A GRADUATE from Bournemouth University was murdered on her first day in her dream job at the United Nations in Baghdad.

Reham Al-Farra, who graduated from the campus this year, was one of the 23 workers killed when a bomb ripped through the UN's compound in the Iraqi capital.

Tributes have been flooding in from shocked student friends and lecturers of the 29-year-old Jordanian, describing her as a brilliant young journalist.

Reham spent a year at Bournemouth completing a post-graduate masters in multi media journalism, thanks to a scholarship scheme with the British Council.

After graduating she went to work for the UN in New York as head of the Arabic news unit.

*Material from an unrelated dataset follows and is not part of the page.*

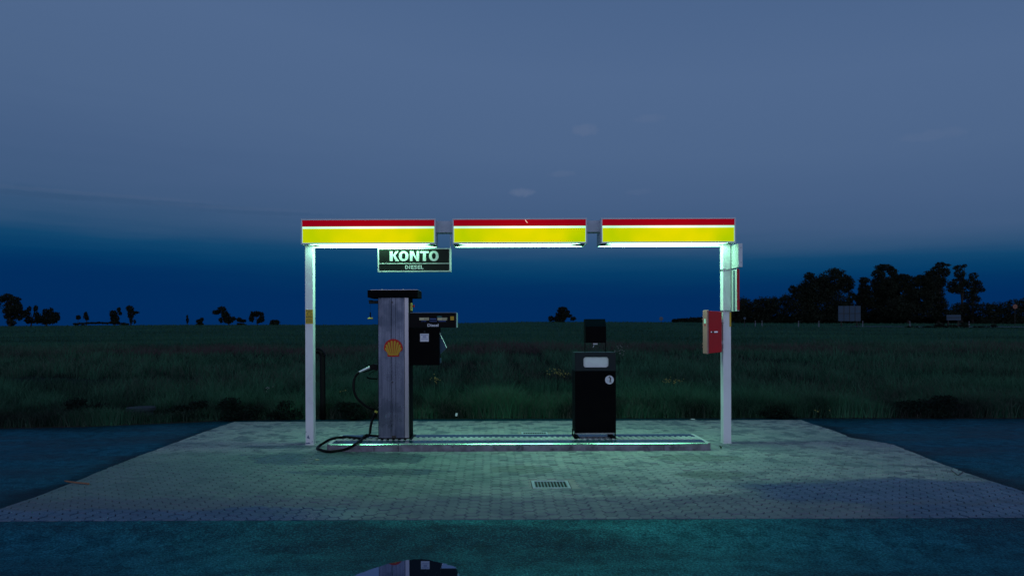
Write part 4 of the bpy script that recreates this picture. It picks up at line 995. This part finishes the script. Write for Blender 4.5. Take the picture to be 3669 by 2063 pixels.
mb = MB(); c_ = W(2482, 1492, 11.4); mb.slab([(c_.x-0.03, 11.40), (c_.x+0.03, 11.38), (c_.x+0.022, 11.43), (c_.x-0.02, 11.44)], 0.01, 0.018)
relocate(ground_item('paper_scrap', 'pale paper scrap on the soil strip behind the island', 'paper scrap', mb, M['paper']))

# ------------------------------------------------------------------ plants
def leafmass(blobs, size, n_per, shell=0.55):
    """blobs: (cx,cy,cz,rx,ry,rz,count); returns verts and quad faces of leaf clumps"""
    Vs = []; 
    for (cx, cy, cz, rx, ry, rz, n) in blobs:
        n = max(6, int(n*n_per))
        d = rng.normal(size=(n, 3)); d /= np.linalg.norm(d, axis=1)[:, None]
        r = (rng.uniform(shell**3, 1.0, n))**(1/3) * rng.normal(1.0, 0.10, n)
        # a few holes: reject leaves in random cones
        hd_ = rng.normal(size=(5, 3)); hd_ /= np.linalg.norm(hd_, axis=1)[:, None]
        keep = (d @ hd_.T).max(1) < 0.955
        d, r = d[keep], r[keep]; n = len(d)
        c = np.array([cx, cy, cz]) + d*r[:, None]*np.array([rx, ry, rz])
        a = rng.normal(size=(n, 3)); a /= np.linalg.norm(a, axis=1)[:, None]
        b = np.cross(a, rng.normal(size=(n, 3))); b /= np.linalg.norm(b, axis=1)[:, None]
        sz = size*rng.uniform(0.6, 1.5, n)[:, None]
        q = np.stack([c-a*sz, c+b*sz*0.7, c+a*sz, c-b*sz*0.7], 1)
        Vs.append(q.reshape(-1, 3))
    V = np.concatenate(Vs); nq = len(V)//4
    return V, nq
def leaf_object(name, V, nq, m_, parent, loc):
    me = bpy.data.meshes.new(name); V = V - np.array(loc)
    me.vertices.add(nq*4); me.vertices.foreach_set('co', V.ravel())
    me.loops.add(nq*4); me.loops.foreach_set('vertex_index', np.arange(nq*4, dtype=np.int32))
    me.polygons.add(nq); me.polygons.foreach_set('loop_start', (np.arange(nq)*4).astype(np.int32)); me.update(); me.validate()
    me.materials.append(m_); o = bpy.data.objects.new(name, me); C.objects.link(o); o.parent = parent; return o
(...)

So impressed were UN bosses with her work that she was seconded to their Baghdad office for a month to become the deputy media spokesperson.

She arrived in the country a day before the bombing.

Fellow student, Jemma Fannon, said: "I am absolutely devastated. Reham used to say that she had already seen terrible things from her past life in Jordan.

"We used to have debates on the course about journalism and dangers post September 11 so her death in this way is so much harder to bear."

Dan Howard, deputy head of the Bournemouth Media School on campus said: "News of Reham's tragic death comes as a shock to the university and particularly the Bournemouth Media School where she was a bright and popular student held in high regard by her fellow students and staff.

"Reham was building on her career in journalism and working for the UN had always been her ambition. To see that brilliance extinguished is something we're all finding very difficult to come to terms with."